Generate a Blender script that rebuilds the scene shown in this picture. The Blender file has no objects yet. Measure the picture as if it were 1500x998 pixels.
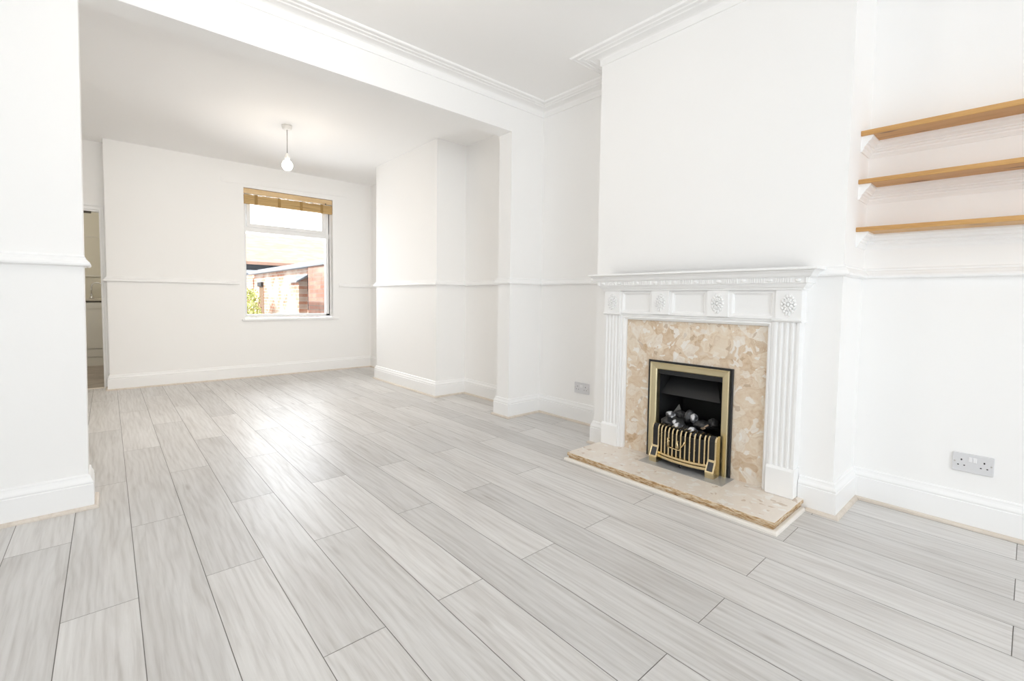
import bpy, bmesh, math, random
from mathutils import Vector, Matrix, noise

R = random.Random(7)
SC = bpy.context.scene
COL = SC.collection

# ------------------------------------------------------------------ dimensions (metres)
XP, XR, YP, T = -0.088, 2.517, 2.836, 0.154          # opening between the two rooms
XA, XA2, XC, YC1, YC2 = 2.885, 2.893, 2.5347, 1.959, 0.574   # front alcoves and chimney breast
XRC, YD1, YD2, XRA, XRB, YB = 2.474, 5.230, 3.885, 2.828, 2.846, 6.184
XL, YDOOR = 0.0006, 6.37
ZC, ZRC, ZH, ZD = 2.611, 2.553, 2.352, 1.117
XW, YF = -1.30, -3.30                                  # left wall, front wall
EYE = 0.996

# ------------------------------------------------------------------ mesh helpers
def nb(): return bmesh.new()

def box(bm, x0, x1, y0, y1, z0, z1, mi=0):
    v = [bm.verts.new(p) for p in ((x0,y0,z0),(x1,y0,z0),(x1,y1,z0),(x0,y1,z0),(x0,y0,z1),(x1,y0,z1),(x1,y1,z1),(x0,y1,z1))]
    fs = []
    for f in ((3,2,1,0),(4,5,6,7),(0,1,5,4),(1,2,6,5),(2,3,7,6),(3,0,4,7)):
        fc = bm.faces.new([v[i] for i in f]); fc.material_index = mi; fs.append(fc)
    return v

def prism(bm, pts, ax, a0, a1, mi=0):
    """closed polygon pts (u,v) extruded along axis ax from a0 to a1"""
    def P(u, v, a):
        return {'x': (a,u,v), 'y': (u,a,v), 'z': (u,v,a)}[ax]
    A = [bm.verts.new(P(u,v,a0)) for u,v in pts]; B = [bm.verts.new(P(u,v,a1)) for u,v in pts]
    n = len(pts)
    for i in range(n):
        f = bm.faces.new((A[i],A[(i+1)%n],B[(i+1)%n],B[i])); f.material_index = mi
    bm.faces.new(A[::-1]).material_index = mi; bm.faces.new(B).material_index = mi

def sweep(bm, path, prof, mp=lambda u,v,h:(u,v,h), back=0.003, closed=False):
    """profile (o,h) swept along a 2-D path with mitres; o grows to the right of travel"""
    n = len(path); ms = []
    for i in range(n):
        ns = []
        for a, b in ((i-1,i),(i,i+1)):
            if closed: a %= n; b %= n
            elif a < 0 or b >= n: continue
            d = Vector(path[b]) - Vector(path[a]); d.normalize(); ns.append(Vector((d.y,-d.x)))
        if len(ns) == 1: m = ns[0]
        else: m = (ns[0]+ns[1]) / (1 + ns[0].dot(ns[1]))
        ms.append(m)
    pr = list(prof)
    if back is not None:
        pr = [(-back, prof[0][1])] + pr + [(-back, prof[-1][1])]
    rings = []
    for p, m in zip(path, ms):
        rings.append([bm.verts.new(mp(p[0]+m.x*o, p[1]+m.y*o, h)) for o,h in pr])
    k = len(pr)
    for a, b in zip(rings, rings[1:] + (rings[:1] if closed else [])):
        for j in range(k):
            bm.faces.new((a[j], a[(j+1)%k], b[(j+1)%k], b[j]))
    if not closed:
        bm.faces.new(rings[0][::-1]); bm.faces.new(rings[-1])

def lathe(bm, prof, c, ax='z', seg=32, mi=0, smooth=True):
    rings = []
    for r, h in prof:
        ring = []
        for i in range(seg):
            a = 2*math.pi*i/seg; u, v = r*math.cos(a), r*math.sin(a)
            p = {'z': (u,v,h), 'x': (h,u,v), 'y': (u,h,v)}[ax]
            ring.append(bm.verts.new((c[0]+p[0], c[1]+p[1], c[2]+p[2])))
        rings.append(ring)
    for a, b in zip(rings, rings[1:]):
        for i in range(seg):
            f = bm.faces.new((a[i], a[(i+1)%seg], b[(i+1)%seg], b[i])); f.smooth = smooth; f.material_index = mi
    for ring in (rings[0], rings[-1]):
        try:
            f = bm.faces.new(ring); f.material_index = mi
        except ValueError: pass

def tube(bm, pts, r, seg=8, mi=0, flat=None):
    """round tube; flat=(a,b) gives an elliptical section"""
    pts = [Vector(p) for p in pts]; rings = []
    up = Vector((0,0,1))
    for i, p in enumerate(pts):
        d = (pts[min(i+1,len(pts)-1)] - pts[max(i-1,0)]).normalized()
        s = d.cross(up)
        if s.length < 1e-3: s = d.cross(Vector((0,1,0)))
        s.normalize(); t = s.cross(d).normalized()
        ra, rb = flat or (r, r)
        rings.append([bm.verts.new(p + s*ra*math.cos(2*math.pi*k/seg) + t*rb*math.sin(2*math.pi*k/seg)) for k in range(seg)])
    for a, b in zip(rings, rings[1:]):
        for k in range(seg):
            f = bm.faces.new((a[k], a[(k+1)%seg], b[(k+1)%seg], b[k])); f.smooth = True; f.material_index = mi
    for ring in (rings[0], rings[-1]):
        bm.faces.new(ring).material_index = mi

def dome(bm, c, ry, rz, h, seg=12, rings=4):
    """low relief boss facing -x"""
    prev = None; top = bm.verts.new((c[0]-h, c[1], c[2]))
    rs = []
    for j in range(rings):
        a = (math.pi/2)*(1 - j/rings)
        rs.append([bm.verts.new((c[0]-h*math.cos(a), c[1]+ry*math.sin(a)*math.cos(2*math.pi*i/seg), c[2]+rz*math.sin(a)*math.sin(2*math.pi*i/seg))) for i in range(seg)])
    for a, b in zip(rs, rs[1:]):
        for i in range(seg):
            bm.faces.new((a[i], a[(i+1)%seg], b[(i+1)%seg], b[i])).smooth = True
    for i in range(seg):
        bm.faces.new((rs[-1][i], rs[-1][(i+1)%seg], top)).smooth = True
    bm.faces.new(rs[0])

ROOT = {}
def obj(name, bm, mats, parent=None, bevel=0.0, seg=2, smooth_angle=None):
    bmesh.ops.recalc_face_normals(bm, faces=bm.faces[:])
    me = bpy.data.meshes.new(name)
    o = bpy.data.objects.new(name, me); COL.objects.link(o)
    off = Vector((0,0,0))
    if parent is not None:
        off = ROOT.get(parent.name, Vector((0,0,0))); o.parent = parent
    if off.length > 0: bmesh.ops.translate(bm, verts=bm.verts[:], vec=-off)
    bm.to_mesh(me); bm.free()
    for m in (mats if isinstance(mats, (list, tuple)) else [mats]): me.materials.append(m)
    ROOT[o.name] = off
    if bevel:
        b = o.modifiers.new('bevel', 'BEVEL'); b.width = bevel; b.segments = seg; b.limit_method = 'ANGLE'; b.angle_limit = math.radians(40)
    return o

def own(o):
    """put the origin of a one-mesh thing at its own base centre"""
    me = o.data
    xs = [v.co for v in me.vertices]
    c = Vector(((min(v.x for v in xs)+max(v.x for v in xs))/2, (min(v.y for v in xs)+max(v.y for v in xs))/2, min(v.z for v in xs)))
    me.transform(Matrix.Translation(-c)); o.location = c; ROOT[o.name] = c
    return o

def tag(o, label, cat, group=None):
    o['label'] = label; o['category'] = cat
    if group: o['group'] = group
    return o

def thing(name, label, cat, loc, group=None):
    o = bpy.data.objects.new(name, None); COL.objects.link(o)
    o.location = loc; o.empty_display_size = 0.05; ROOT[o.name] = Vector(loc)
    return tag(o, label, cat, group)

def struct(name, bm, mats, label=None, parent=None, bevel=0.0):
    o = obj(name, bm, mats, parent, bevel)
    if parent is None:
        o['kind'] = 'structure'
        if label: o['label'] = label
    return o

# ------------------------------------------------------------------ material helpers
def mat(name, base=(.8,.8,.8), rough=.5, metal=0.0, spec=.5):
    m = bpy.data.materials.new(name); m.use_nodes = True
    nt = m.node_tree; b = nt.nodes['Principled BSDF']
    b.inputs['Base Color'].default_value = (*base, 1); b.inputs['Roughness'].default_value = rough
    b.inputs['Metallic'].default_value = metal; b.inputs['Specular IOR Level'].default_value = spec
    return m, nt, b

def N(nt, t, **k):
    n = nt.nodes.new(t)
    for a, v in k.items(): setattr(n, a, v)
    return n

def ramp(nt, fac, stops):
    r = N(nt, 'ShaderNodeValToRGB'); e = r.color_ramp.elements
    while len(e) < len(stops): e.new(0.5)
    for el, (p, c) in zip(e, stops): el.position = p; el.color = (*c, 1)
    nt.links.new(fac, r.inputs['Fac']); return r.outputs['Color']

def mixc(nt, fac, a, b, mode='MIX'):
    m = N(nt, 'ShaderNodeMix', data_type='RGBA', blend_type=mode)
    for s, v in ((0, fac), (6, a), (7, b)):
        if isinstance(v, (int, float)): m.inputs[s].default_value = v
        elif isinstance(v, tuple): m.inputs[s].default_value = (*v, 1)
        else: nt.links.new(v, m.inputs[s])
    return m.outputs[2]

def coords(nt, scale=(1,1,1), loc=(0,0,0), rot=(0,0,0), kind='Object'):
    tc = N(nt, 'ShaderNodeTexCoord'); mp = N(nt, 'ShaderNodeMapping')
    mp.inputs['Scale'].default_value = scale; mp.inputs['Location'].default_value = loc; mp.inputs['Rotation'].default_value = rot
    nt.links.new(tc.outputs[kind], mp.inputs['Vector']); return mp.outputs['Vector']

def tex(nt, t, vec, **inp):
    n = N(nt, t); nt.links.new(vec, n.inputs['Vector'])
    for k, v in inp.items(): n.inputs[k.replace('_', ' ')].default_value = v
    return n

def bump(nt, b, h, strength=.1, dist=.01):
    n = N(nt, 'ShaderNodeBump'); n.inputs['Strength'].default_value = strength; n.inputs['Distance'].default_value = dist
    nt.links.new(h, n.inputs['Height']); nt.links.new(n.outputs['Normal'], b.inputs['Normal'])

def painted(name, c, rough, bs=.04, sc=60):
    m, nt, b = mat(name, c, rough, spec=.35)
    n = tex(nt, 'ShaderNodeTexNoise', coords(nt), Scale=sc, Detail=3.0)
    bump(nt, b, n.outputs['Fac'], bs, .004)
    return m

M = {}
M['wall'] = painted('white_wall_paint', (.915,.910,.902), .65)
M['ceil'] = painted('white_ceiling_paint', (.915,.910,.904), .8)
M['gloss'] = painted('white_gloss_wood_paint', (.91,.91,.908), .32, .02, 40)
M['surround'] = painted('white_satin_surround_paint', (.89,.89,.886), .38, .02, 40)
M['plastic'] = mat('pale_grey_plastic', (.70,.70,.715), .35)[0]
M['switch'] = mat('white_rocker_plastic', (.83,.83,.84), .3)[0]
M['upvc'] = mat('white_frame_plastic', (.86,.86,.86), .25)[0]
M['hole'] = mat('dark_socket_hole', (.03,.03,.03), .6)[0]
M['screw'] = mat('nickel_screw', (.55,.53,.5), .35, 1.0)[0]
M['black'] = mat('black_enamel', (.012,.012,.013), .38)[0]
M['blackmatt'] = mat('soot_black_metal', (.010,.010,.010), .62)[0]
M['hood'] = mat('charcoal_hood_metal', (.020,.020,.021), .5)[0]
M['ceramic'] = mat('lit_fire_ceramic', (.13,.13,.125), .7)[0]  # grey stands for light falling on the ceramic
M['inlay'] = mat('dark_grey_inlay', (.045,.047,.05), .55)[0]
M['plate'] = mat('grey_metal_plate', (.52,.52,.52), .45, .5)[0]
M['chrome'] = mat('chrome', (.85,.85,.86), .12, 1.0)[0]
M['cord'] = mat('grey_flex', (.42,.40,.38), .5)[0]
M['rose'] = mat('cream_white_plastic', (.80,.78,.75), .4)[0]

def brass(name, c, rough):
    m, nt, b = mat(name, c, rough, 1.0)
    n = tex(nt, 'ShaderNodeTexNoise', coords(nt, (1,1,12)), Scale=30.0, Detail=4.0)
    nt.links.new(ramp(nt, n.outputs['Fac'], [(0.3,(rough*.8,)*3),(.75,(rough*1.35,)*3)]), b.inputs['Roughness'])
    return m
M['brass'] = brass('brushed_brass', (.70,.615,.40), .36)
M['brassp'] = brass('polished_brass', (.80,.655,.39), .22)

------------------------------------

From the top of the listing above, repeat each line exactly until you reach the line containing "COL = SC.collection", and repeat that one too. Leave the pictures out.

*TASK SOLUTION*:
Generate a Blender script that rebuilds the scene shown in this picture. The Blender file has no objects yet. Measure the picture as if it were 1500x998 pixels.
import bpy, bmesh, math, random
from mathutils import Vector, Matrix, noise

R = random.Random(7)
SC = bpy.context.scene
COL = SC.collection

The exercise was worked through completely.